Europe now faces a choice: let AI growth outpace infrastructure, or modernize the grid with a regulatory framework that aligns efficiency and digitalization with decarbonization.
What’s next for European industry – and for Europe as a whole?
In 2026, the EU is set to review the energy efficiency framework as part of its updated Energy Union in the decade after 2030. It remains uncertain whether this process will also reopen the EED, but one thing is clear: before considering revisions, the EU must ensure full and effective implementation of the legislation already in place.
Energy efficiency is the engine of Europe’s clean industrial competitiveness. It can no longer be treated as a ‘nice to have’. It needs to become a core principle guiding investment decisions, backed by a robust and predictable European financing framework.

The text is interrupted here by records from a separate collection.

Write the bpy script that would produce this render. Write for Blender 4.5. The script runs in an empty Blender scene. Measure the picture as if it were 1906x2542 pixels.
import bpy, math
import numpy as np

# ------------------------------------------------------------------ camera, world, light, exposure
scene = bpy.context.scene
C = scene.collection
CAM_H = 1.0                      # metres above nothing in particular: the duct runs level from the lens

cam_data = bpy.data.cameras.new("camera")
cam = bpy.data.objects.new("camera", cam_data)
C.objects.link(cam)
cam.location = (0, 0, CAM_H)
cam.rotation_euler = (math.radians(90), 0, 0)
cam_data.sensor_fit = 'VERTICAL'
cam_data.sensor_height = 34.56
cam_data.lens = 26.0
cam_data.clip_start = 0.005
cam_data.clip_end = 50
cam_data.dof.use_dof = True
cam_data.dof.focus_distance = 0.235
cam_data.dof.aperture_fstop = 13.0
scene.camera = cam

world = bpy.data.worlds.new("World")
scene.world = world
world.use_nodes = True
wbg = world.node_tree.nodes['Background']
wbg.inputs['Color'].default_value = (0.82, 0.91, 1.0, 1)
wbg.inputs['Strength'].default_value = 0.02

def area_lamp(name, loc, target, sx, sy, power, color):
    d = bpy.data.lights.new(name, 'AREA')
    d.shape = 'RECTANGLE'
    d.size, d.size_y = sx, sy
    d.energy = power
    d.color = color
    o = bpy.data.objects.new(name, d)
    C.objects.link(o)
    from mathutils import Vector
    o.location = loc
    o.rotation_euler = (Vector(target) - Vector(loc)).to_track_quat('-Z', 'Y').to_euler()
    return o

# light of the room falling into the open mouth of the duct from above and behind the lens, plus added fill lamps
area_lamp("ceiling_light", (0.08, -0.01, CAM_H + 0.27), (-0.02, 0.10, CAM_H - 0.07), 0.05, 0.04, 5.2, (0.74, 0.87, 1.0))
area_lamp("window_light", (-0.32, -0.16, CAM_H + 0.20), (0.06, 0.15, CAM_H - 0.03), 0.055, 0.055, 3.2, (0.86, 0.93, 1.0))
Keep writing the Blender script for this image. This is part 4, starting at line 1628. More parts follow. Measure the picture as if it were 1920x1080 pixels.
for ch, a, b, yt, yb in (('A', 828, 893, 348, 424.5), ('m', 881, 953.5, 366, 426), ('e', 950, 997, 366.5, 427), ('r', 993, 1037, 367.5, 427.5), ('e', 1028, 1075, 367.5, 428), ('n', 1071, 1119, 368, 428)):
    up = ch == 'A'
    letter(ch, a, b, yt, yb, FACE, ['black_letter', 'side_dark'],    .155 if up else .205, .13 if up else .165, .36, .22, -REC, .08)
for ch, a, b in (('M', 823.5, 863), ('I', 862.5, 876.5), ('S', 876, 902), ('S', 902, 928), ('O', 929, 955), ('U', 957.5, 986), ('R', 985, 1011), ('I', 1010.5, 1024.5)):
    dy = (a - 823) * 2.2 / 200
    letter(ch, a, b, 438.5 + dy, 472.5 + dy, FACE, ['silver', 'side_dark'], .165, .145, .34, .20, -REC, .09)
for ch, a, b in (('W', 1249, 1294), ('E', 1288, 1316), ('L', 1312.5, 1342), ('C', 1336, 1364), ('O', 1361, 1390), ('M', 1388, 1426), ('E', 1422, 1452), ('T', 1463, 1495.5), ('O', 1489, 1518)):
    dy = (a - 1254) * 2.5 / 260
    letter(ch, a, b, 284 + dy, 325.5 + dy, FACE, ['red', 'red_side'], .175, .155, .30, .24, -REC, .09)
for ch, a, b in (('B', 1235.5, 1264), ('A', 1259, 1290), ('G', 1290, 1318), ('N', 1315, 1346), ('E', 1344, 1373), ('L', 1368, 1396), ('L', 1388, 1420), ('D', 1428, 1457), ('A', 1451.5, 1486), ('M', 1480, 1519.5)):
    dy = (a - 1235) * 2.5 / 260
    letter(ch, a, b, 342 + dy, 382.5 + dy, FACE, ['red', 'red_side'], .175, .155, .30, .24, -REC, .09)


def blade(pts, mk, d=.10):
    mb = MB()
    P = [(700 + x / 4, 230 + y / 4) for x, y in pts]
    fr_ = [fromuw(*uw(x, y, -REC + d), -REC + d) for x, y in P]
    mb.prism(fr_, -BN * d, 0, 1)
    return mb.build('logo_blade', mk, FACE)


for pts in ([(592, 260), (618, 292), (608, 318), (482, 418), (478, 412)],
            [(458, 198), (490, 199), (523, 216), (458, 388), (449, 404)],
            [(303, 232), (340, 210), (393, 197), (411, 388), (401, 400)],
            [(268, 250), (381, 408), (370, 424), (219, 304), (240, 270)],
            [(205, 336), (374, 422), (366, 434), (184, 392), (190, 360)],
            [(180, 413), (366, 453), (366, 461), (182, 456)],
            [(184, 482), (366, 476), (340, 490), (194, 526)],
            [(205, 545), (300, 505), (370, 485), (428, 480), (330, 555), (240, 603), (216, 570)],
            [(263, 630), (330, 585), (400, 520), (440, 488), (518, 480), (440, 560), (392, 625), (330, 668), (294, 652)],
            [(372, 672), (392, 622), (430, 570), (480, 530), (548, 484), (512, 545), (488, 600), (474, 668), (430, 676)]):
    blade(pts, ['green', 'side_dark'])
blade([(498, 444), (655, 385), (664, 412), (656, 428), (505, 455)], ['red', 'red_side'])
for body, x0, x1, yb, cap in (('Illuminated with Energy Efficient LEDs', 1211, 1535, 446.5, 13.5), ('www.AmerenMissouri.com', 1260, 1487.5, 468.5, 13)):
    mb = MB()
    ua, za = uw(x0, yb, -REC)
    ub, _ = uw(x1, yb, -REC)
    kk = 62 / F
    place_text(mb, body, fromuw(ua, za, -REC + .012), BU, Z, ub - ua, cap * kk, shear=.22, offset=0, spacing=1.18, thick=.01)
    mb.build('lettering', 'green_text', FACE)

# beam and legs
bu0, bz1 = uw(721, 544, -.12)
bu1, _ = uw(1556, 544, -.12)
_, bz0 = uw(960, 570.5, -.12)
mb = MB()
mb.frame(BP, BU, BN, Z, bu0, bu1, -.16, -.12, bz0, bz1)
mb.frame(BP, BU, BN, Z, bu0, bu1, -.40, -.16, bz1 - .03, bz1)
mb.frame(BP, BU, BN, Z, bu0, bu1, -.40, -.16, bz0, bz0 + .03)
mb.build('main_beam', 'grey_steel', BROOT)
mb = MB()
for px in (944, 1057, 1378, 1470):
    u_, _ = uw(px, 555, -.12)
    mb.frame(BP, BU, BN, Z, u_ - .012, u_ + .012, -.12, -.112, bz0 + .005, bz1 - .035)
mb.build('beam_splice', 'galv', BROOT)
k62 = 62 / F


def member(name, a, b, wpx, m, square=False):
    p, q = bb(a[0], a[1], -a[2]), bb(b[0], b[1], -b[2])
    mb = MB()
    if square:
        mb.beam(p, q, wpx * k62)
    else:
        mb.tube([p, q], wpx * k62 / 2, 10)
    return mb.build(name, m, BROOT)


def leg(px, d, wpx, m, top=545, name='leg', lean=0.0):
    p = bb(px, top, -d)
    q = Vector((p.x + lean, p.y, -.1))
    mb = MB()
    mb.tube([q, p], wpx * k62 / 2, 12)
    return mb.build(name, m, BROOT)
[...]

To meet the EED’s goals and unlock the full benefits of energy efficiency, European industry must embrace electrification and digitalization, what we at Schneider Electric call Electricity 4.0.:
- Electrify – direct electrification from clean energy resources across industry, transport, and heating can triple energy efficiency compared to fossil systems and save €150 billion per year in fossil fuel imports. The EU’s electrification rate has stagnated at 21% in recent years, far below the 32% target for 2030.
- Digitalize – Smart technologies such as meters, sensors, and energy management systems help track consumption, detect inefficiencies, identify optimization opportunities and cut costs – ensuring every investment delivers measurable results.
Combining electrification with digitalization creates a virtuous cycle: smarter energy systems drive efficiency, enable more renewables, and strengthen grid resilience.
Crucially, through coordinated action and targeted support, the EU can turn energy efficiency into its strongest asset for competitiveness, affordability, and security.